Can I promote complex number to float number arrays?

Hello! I am new to julia and want to rewrite some of my former C/C++ code in this fascinating language.

I want to solve some equations with complex solution.
As far as I know, most numerical packages only accept real numbers (e.g. NLsolve).

This is not difficult to handle, since we can understand a complex number z as a real array of length 2, so that z=z[1]+im*z[2], and then we can feed this array to the solver.

However, when the dimension of the equations is large enough, one would like to avoid the time of copying the value from a complex array to a real array.
In C/C++, I can do this by a force type conversion, i.e., directly convert a complex pointer to a float pointer, so the corresponding complex array is understood by the compiler as a float array with twice the size.

Is there a way to do the similar thing in julia?

1 Like

You’re looking for reinterpret:

julia> reinterpret(Float64, [1.0+2im, 33])
4-element reinterpret(Float64, ::Vector{ComplexF64}):
  1.0
  2.0
 33.0
  0.0

julia> reinterpret(reshape, Float64, [1.0+2im, 3-4im, 5])
2Ă—3 reinterpret(reshape, Float64, ::Vector{ComplexF64}) with eltype Float64:
 1.0   3.0  5.0
 2.0  -4.0  0.0

If you use ForwardDiff with NLSolve, you will need to do something like reinterpret(complex(eltype(x)), x) rather than specify the exact type.

6 Likes

You CAN’T always reinterpret (“promote”) a number (it has to be an Array of one or more) to an array of two.

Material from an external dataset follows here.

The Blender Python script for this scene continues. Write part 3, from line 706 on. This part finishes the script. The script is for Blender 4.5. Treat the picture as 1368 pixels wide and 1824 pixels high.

If you have a single complex number, it might not be on the heap (and you couldn’t have a “pointer” to it), it might be on the stack yes (and you rather don’t want to have a pointer pointing there), or I guess if could be passed in register[s].

I.e. this works:

julia> x = Complex{Float16}[1.0+2im]
1-element Vector{ComplexF16}:
 Float16(1.0) + Float16(2.0)im

julia> reinterpret(Float16, x)

but:
julia> x = Complex{Float16}(1.0+2im)
Float16(1.0) + Float16(2.0)im

julia> reinterpret(Float16, x)
ERROR: bitcast: expected primitive type value for second argument

Also be careful to match the types:

julia> x = [1.0+2im]; # i.e. ComplexF64

julia> reinterpret(Float16, x)  # to not get nonsensical:
8-element reinterpret(Float16, ::Vector{ComplexF64}):
 0.0
 0.0
 0.0
 1.984
 0.0
 0.0
 0.0
 2.0

A lot of packages are agnostic (if that applies), or should be. I find it intriguing that reinterpreting just worked for you (I realize you can, just wasn’t sure it would always make sense). If/since this does make sense for you (would it always for NLsolve?), I would consider a PR to NLsolve to accept Complex too.

Thank you!
In fact, I have compared the results of NLSolve using complex and equivalent real arrays.
There is no error when using complex array, but the result is very different from the real one.